The journalists begged for mercy and even apologised for doing their work. They were covering Robert Kyagulanyi, aka Bobi Wine, as he delivered a petitioned to the UN human rights offices in Kampala. Seven soldiers have since appeared before disciplinary committee over weak charges of conduct prejudicial to good order and discipline of the UPDF and sentenced to detention in barracks. What a mockery!

The message from this bogus disciplinary process points to a related and more endemic problem creeping into the management of public affairs. This charade demands an urgent need to scrutinise the ways security organs intimidate and undermine journalists and news reporting in the country.

The spectacle of criminals being handled with kid gloves in a disciplinary committee of the military police unit is a sign of the travesty of justice in yet another case of security aggression against journalists. This drama of a despicable prosecution of villains in army uniform tells the real story of impunity. The men and women who battered journalists should be tried in a serious court as a sign of determination to end impunity.
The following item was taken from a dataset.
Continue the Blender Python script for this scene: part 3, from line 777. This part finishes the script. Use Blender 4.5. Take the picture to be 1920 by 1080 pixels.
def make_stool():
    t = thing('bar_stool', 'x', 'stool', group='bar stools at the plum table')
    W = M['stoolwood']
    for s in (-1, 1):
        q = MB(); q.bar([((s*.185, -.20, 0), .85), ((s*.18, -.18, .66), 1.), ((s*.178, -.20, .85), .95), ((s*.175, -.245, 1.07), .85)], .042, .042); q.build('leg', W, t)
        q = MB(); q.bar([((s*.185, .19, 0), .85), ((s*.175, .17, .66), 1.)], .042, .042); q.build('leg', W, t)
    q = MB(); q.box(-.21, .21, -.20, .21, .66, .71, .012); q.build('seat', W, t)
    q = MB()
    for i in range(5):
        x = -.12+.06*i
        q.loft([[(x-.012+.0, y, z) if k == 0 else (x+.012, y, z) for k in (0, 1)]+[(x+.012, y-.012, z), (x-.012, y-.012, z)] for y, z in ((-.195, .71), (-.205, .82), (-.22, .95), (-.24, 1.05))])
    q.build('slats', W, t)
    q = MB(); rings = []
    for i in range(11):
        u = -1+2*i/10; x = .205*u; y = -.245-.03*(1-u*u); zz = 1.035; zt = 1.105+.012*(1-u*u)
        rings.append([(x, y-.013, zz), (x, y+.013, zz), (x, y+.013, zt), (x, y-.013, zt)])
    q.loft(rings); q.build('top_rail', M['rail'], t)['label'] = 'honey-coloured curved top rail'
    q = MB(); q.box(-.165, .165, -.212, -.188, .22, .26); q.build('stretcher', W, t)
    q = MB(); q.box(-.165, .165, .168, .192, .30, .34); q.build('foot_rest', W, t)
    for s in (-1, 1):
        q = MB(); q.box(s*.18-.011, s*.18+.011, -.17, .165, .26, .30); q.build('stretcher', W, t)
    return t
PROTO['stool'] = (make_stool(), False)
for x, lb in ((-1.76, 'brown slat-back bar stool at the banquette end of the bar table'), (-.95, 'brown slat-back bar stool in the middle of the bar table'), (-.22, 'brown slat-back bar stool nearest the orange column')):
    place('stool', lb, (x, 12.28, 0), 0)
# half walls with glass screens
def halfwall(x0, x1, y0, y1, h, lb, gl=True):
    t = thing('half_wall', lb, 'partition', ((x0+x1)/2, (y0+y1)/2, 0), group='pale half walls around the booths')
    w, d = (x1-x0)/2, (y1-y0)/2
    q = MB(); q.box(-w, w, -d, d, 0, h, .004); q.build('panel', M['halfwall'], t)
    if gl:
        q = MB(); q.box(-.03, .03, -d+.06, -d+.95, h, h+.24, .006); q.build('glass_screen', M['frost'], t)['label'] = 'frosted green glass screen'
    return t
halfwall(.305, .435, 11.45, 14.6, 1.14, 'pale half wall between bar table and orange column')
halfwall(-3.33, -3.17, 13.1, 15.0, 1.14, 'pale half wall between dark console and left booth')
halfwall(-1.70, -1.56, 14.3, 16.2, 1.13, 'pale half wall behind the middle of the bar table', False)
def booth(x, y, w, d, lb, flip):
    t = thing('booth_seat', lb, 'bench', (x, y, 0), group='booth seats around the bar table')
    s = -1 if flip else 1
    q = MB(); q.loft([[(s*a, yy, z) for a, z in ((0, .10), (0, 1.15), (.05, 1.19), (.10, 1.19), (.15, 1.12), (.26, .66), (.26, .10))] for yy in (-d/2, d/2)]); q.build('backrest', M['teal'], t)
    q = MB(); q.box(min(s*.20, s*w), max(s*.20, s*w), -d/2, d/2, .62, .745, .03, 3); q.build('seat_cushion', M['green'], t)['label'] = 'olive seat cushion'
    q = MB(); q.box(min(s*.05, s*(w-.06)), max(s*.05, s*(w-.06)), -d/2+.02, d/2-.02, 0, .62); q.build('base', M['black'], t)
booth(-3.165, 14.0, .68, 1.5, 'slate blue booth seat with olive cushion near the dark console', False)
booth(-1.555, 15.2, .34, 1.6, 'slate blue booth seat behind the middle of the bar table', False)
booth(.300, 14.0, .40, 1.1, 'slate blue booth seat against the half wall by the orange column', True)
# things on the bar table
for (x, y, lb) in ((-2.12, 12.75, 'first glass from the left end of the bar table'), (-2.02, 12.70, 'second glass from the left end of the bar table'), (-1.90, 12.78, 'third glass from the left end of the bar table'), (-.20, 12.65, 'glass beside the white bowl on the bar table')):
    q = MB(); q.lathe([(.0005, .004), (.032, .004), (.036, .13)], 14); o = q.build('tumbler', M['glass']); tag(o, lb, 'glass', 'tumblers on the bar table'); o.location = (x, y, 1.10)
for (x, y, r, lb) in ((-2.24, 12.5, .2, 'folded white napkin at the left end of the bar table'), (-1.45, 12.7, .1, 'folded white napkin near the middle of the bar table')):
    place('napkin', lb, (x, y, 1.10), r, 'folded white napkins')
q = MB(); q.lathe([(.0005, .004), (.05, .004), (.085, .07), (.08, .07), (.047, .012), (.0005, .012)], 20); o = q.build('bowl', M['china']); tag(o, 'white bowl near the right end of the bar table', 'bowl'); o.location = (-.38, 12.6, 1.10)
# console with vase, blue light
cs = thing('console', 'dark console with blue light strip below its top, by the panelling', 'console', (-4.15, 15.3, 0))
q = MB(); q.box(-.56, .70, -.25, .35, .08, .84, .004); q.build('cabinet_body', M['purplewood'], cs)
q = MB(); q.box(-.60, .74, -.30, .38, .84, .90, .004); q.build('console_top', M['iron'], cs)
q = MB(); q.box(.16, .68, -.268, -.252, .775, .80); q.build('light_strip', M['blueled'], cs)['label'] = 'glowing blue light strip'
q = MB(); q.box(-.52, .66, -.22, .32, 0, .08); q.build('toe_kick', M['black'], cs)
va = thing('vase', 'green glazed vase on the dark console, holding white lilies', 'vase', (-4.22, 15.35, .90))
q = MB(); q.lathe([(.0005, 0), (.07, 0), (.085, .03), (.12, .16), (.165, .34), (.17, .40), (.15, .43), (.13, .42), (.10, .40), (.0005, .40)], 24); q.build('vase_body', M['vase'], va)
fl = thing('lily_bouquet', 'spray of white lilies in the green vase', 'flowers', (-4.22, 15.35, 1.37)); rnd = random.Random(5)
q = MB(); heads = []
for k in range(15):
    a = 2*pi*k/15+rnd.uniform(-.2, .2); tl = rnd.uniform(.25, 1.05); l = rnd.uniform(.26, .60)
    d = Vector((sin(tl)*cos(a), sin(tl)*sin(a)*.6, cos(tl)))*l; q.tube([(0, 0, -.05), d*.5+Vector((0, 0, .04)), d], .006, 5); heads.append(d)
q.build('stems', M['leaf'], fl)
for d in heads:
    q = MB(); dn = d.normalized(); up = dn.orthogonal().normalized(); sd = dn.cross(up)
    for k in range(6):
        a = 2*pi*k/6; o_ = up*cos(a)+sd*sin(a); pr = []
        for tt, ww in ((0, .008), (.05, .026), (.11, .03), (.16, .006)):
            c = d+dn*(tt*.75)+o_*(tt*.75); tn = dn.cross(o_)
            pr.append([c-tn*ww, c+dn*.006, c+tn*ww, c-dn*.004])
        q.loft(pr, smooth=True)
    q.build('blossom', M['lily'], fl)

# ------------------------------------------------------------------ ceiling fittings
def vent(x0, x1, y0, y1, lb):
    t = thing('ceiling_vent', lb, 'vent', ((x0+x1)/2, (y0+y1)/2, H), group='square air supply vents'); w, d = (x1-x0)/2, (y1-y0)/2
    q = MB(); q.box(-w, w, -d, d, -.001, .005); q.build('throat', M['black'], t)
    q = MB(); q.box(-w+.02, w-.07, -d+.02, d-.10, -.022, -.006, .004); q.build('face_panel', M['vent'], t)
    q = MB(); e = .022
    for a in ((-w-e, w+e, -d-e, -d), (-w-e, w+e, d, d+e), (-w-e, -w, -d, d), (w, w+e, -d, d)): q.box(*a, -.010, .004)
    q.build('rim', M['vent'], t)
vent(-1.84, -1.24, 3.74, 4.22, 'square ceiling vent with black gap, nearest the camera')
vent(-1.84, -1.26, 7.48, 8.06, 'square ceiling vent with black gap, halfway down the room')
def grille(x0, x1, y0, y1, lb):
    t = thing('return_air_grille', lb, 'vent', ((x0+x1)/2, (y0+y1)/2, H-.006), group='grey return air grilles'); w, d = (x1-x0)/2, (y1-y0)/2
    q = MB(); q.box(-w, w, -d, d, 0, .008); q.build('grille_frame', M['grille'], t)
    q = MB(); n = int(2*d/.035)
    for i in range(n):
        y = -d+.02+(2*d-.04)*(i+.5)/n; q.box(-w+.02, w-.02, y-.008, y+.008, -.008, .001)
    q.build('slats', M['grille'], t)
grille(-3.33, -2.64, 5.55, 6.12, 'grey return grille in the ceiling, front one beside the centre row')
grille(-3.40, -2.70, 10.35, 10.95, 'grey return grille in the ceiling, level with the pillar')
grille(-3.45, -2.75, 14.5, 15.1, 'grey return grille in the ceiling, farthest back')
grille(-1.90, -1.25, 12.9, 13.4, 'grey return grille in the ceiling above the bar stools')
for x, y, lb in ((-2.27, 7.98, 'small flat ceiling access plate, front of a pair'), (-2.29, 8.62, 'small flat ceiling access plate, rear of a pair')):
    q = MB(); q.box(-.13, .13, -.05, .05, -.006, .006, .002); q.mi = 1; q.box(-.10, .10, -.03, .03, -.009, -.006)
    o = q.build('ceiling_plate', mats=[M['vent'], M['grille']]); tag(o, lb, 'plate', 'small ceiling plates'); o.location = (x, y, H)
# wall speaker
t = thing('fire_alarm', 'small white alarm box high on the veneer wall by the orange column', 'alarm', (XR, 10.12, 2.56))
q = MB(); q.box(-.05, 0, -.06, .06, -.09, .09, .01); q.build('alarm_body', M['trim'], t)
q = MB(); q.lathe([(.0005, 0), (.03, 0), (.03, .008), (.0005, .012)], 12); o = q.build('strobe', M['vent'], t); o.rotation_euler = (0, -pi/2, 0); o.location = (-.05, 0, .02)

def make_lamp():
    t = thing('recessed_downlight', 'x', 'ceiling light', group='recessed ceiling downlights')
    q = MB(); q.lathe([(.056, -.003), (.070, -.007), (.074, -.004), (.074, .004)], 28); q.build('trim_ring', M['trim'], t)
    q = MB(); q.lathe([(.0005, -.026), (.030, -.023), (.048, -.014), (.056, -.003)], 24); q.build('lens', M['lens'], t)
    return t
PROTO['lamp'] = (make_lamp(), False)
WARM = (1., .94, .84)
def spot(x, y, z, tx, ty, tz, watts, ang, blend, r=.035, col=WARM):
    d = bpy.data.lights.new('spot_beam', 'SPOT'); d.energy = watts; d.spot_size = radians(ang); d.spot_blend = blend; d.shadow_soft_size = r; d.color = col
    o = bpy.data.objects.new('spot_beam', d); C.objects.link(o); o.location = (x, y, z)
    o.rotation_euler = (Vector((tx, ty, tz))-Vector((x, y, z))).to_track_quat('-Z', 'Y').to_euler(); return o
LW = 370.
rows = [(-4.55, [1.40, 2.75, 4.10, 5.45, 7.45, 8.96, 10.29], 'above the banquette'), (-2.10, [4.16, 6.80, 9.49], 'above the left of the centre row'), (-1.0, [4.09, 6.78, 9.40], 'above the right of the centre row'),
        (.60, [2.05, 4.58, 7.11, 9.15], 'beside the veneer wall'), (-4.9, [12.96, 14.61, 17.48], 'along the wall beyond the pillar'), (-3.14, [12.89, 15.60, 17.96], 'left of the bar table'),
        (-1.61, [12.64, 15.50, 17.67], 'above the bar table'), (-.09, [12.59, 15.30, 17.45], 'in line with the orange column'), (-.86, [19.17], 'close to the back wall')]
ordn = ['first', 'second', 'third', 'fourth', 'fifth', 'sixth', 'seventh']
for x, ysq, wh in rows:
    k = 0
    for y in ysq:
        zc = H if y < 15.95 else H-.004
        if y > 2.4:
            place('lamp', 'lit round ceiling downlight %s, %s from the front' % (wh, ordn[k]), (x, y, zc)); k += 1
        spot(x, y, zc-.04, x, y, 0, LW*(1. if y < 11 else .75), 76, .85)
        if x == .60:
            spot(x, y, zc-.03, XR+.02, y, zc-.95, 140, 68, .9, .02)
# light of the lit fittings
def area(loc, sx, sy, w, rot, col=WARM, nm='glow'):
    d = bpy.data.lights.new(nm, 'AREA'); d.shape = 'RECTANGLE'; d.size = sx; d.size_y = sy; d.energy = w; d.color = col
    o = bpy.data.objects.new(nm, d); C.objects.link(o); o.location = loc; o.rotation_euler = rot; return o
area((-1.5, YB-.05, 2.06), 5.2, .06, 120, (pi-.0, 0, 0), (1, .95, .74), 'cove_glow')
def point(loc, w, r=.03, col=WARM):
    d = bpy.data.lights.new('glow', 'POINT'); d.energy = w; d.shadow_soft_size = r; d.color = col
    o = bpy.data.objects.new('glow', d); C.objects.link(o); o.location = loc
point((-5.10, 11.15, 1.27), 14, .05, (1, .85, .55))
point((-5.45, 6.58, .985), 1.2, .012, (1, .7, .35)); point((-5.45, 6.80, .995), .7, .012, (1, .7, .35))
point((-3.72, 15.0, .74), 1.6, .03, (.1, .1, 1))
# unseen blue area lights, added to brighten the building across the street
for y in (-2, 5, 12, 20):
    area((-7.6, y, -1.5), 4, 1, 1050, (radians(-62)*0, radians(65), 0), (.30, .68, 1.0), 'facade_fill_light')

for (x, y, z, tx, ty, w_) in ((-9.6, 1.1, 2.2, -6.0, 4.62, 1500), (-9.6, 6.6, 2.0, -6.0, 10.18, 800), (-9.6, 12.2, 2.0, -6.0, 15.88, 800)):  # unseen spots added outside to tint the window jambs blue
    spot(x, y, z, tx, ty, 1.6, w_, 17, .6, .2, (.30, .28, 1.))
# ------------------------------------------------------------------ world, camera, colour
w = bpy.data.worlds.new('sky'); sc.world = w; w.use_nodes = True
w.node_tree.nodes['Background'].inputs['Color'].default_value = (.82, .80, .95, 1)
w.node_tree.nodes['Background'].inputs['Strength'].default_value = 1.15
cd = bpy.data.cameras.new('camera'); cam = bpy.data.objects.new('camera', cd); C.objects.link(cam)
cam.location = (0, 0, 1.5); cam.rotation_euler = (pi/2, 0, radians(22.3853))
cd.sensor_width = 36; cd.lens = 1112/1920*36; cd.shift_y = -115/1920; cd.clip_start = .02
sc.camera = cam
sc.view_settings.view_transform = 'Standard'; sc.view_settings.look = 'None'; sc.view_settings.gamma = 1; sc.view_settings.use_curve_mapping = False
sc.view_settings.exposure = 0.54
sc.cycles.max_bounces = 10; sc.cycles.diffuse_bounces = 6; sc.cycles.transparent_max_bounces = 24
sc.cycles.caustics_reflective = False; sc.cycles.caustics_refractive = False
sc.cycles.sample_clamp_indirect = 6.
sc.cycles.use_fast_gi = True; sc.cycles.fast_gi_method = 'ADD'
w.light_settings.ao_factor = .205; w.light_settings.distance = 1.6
Our view is that these attacks on journalists in what looks like a sustained campaign to silence the media must stop. The wanton attacks on journalists and other innocent civilians have brought armed forces impunity to the fore. Journalism is not a crime, and journalists are not the enemy of the State but public watchdogs. On January 12, 2015, former WBS TV journalist Andrew Lwanga was battered by the former Old Kampala DPC Joram Mwesigye. He sustained head, chest and nerve injuries, which affected his ability to walk and work. Lwanga suffered serious permanent neurological damages.

In 2018, soldiers also beat up James Akena as he covered Bobi Wine protests in Kampala. Akena was on his knees as armed soldiers clobbered him. His equipment was confiscated. NTV journalists Ronald Galiwango and Juma Kirya as well as Observer photographer Alfred Ochwo were also assaulted. NTV’s Herbert Zziwa and Ronald Muwanga were beaten up as they reported live from Arua, following the killing of Bobi Wine’s driver Mr Yasin Kawuma. They were later charged with the “dubious” offence of incitement to violence and malicious damage to property. We, therefore, appeal to the President to move in and bring to law the errant security organs and remind IGP Martin Okoth-Ochola and others, that journalists aren’t the enemy, but the fanatical men and women in army and police uniform, who target innocent and defenceless journalists and other civilians with impunity.